チカパン流「月に憑かれたピエロ」である。オリジナルの創作だが、ピエロと月という伝統的主題が盛り込まれているところが洒落ている。荒唐無稽な話だけれど、これをチカパンがパントマイムでやると、なんともいえぬユーモラスで切ない詩情が醸し出される。海中のクラゲと海草は、会場の観客が手で表現した。こうした観客参加の趣向によって、パントマイムの荒唐無稽な世界に観客を誘い込む。会場の大きさもかかわらず、マイムの詩情に満ちたファンタジーに観客を呼び込むチカパンの手腕は見事なものだと思う。今日は演技は言葉が入り過ぎた感じだったが、それでもやっぱり世界の作り方、提示の仕方がうまい。
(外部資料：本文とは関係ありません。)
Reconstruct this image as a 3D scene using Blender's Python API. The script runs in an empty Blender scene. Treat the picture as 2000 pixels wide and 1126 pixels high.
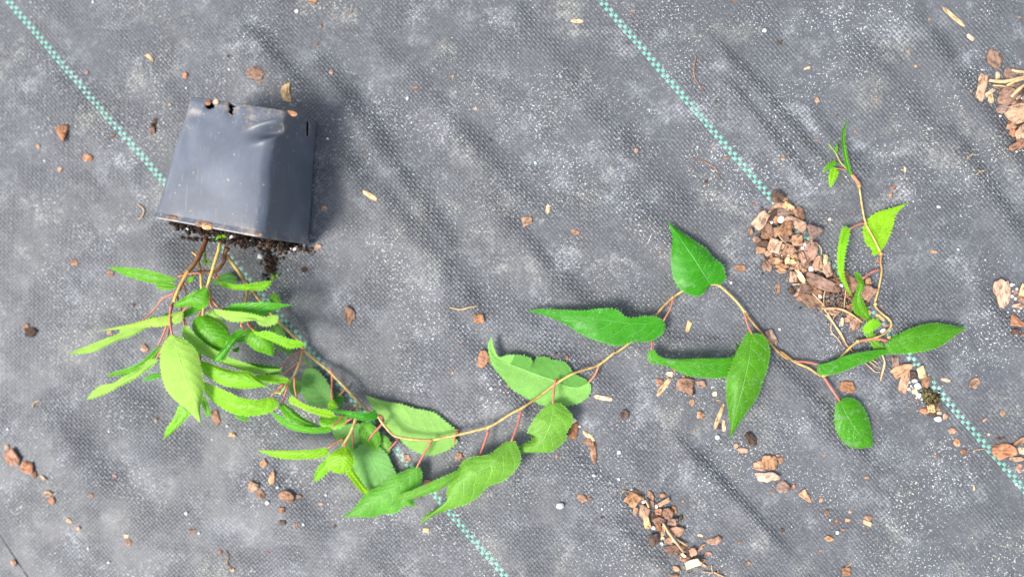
import bpy, bmesh, math, random
import numpy as np
from mathutils import Vector, noise
C = bpy.context.scene
COL = C.collection
# ------------------------------------------------------------------ camera, light, exposure
U = 0.0004                      # metres per photo pixel at the middle of the cloth
FPX = 1400.0
D = FPX * U
TILT = math.radians(4.2)
cam_d = bpy.data.cameras.new('camera'); cam = bpy.data.objects.new('camera', cam_d); COL.objects.link(cam)
cam_d.sensor_width = 36; cam_d.lens = 36 * FPX / 2000
cam.location = (D*math.sin(TILT), 0, D*math.cos(TILT)); cam.rotation_euler = (0, TILT, 0)
cam_d.clip_start = 0.02; cam_d.clip_end = 500
cam_d.dof.use_dof = True; cam_d.dof.focus_distance = D*0.955; cam_d.dof.aperture_fstop = 25.2/17.0
C.camera = cam
SUN_EL = math.radians(52); SH = Vector((0.84, 0.54, 0)).normalized()    # shadows fall to the upper right
w = bpy.data.worlds.new('World'); C.world = w; w.use_nodes = True
nt = w.node_tree; nt.nodes.clear()
sky = nt.nodes.new('ShaderNodeTexSky'); sky.sky_type = 'NISHITA'; sky.sun_disc = False
sky.sun_elevation = SUN_EL; sky.sun_rotation = math.atan2(-SH.x, -SH.y)
sky.air_density = 1.0; sky.dust_density = 3.0; sky.ozone_density = 1.0
bg = nt.nodes.new('ShaderNodeBackground'); bg.inputs[1].default_value = 0.112
wo = nt.nodes.new('ShaderNodeOutputWorld')
hz_ = nt.nodes.new('ShaderNodeHueSaturation'); hz_.inputs['Saturation'].default_value = .62       # thin high cloud
nt.links.new(sky.outputs[0], hz_.inputs['Color']); nt.links.new(hz_.outputs[0], bg.inputs[0]); nt.links.new(bg.outputs[0], wo.inputs[0])
sl = bpy.data.lights.new('sun', 'SUN'); sl.energy = 2.0; sl.angle = math.radians(20); sl.color = (1.0, 0.95, 0.87)
so = bpy.data.objects.new('sun', sl); COL.objects.link(so)
sd = Vector((SH.x*math.cos(SUN_EL), SH.y*math.cos(SUN_EL), -math.sin(SUN_EL)))
so.rotation_euler = sd.to_track_quat('-Z', 'Y').to_euler(); so.location = -sd*3
C.view_settings.view_transform = 'Standard'; C.view_settings.look = 'None'
C.view_settings.gamma = 1; C.view_settings.exposure = 1.48

# ------------------------------------------------------------------ pixel -> place
_d = np.array([-math.sin(TILT), 0, -math.cos(TILT)]); _r = np.array([math.cos(TILT), 0, -math.sin(TILT)])
_c = np.array(cam.location)
def P(x, y, h=0.0):
    v = _d*FPX + _r*(x-1000) + np.array([0, 1.0, 0])*(563-y)
    t = (h*U - _c[2]) / v[2]
    return Vector(_c + v*t)
def IP(p):                       # place -> pixel
    q = np.array(p) - _c; z = q.dot(_d)
    return 1000 + FPX*q.dot(_r)/z, 563 - FPX*q[1]/z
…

パントマイムとしては、オーソドックスな技ばかり使っているように見えるし、そこで提示される世界も約束事の枠内なのだけど、チカパンの「今夜のおかず」は豊かで味わい深い詩情に満ちている。寂しさと優しさと悲しさと、人がピエロに投影するあらゆる思いが凝縮されているように私は感じた。
締めは民族歌舞団、荒馬座による荒馬踊り、虎舞、ばち合わせ太鼓。お囃子の笛と太鼓の伴奏による音楽と踊りの演目で、最初の二つは東北の芸能をアレンジしたもの。虎舞は獅子舞の虎版。最後は太鼓の勇壮な合奏と踊り。
3時間ノンストップで長かったけれど、思いの外充実した内容のチャリティ公演だった。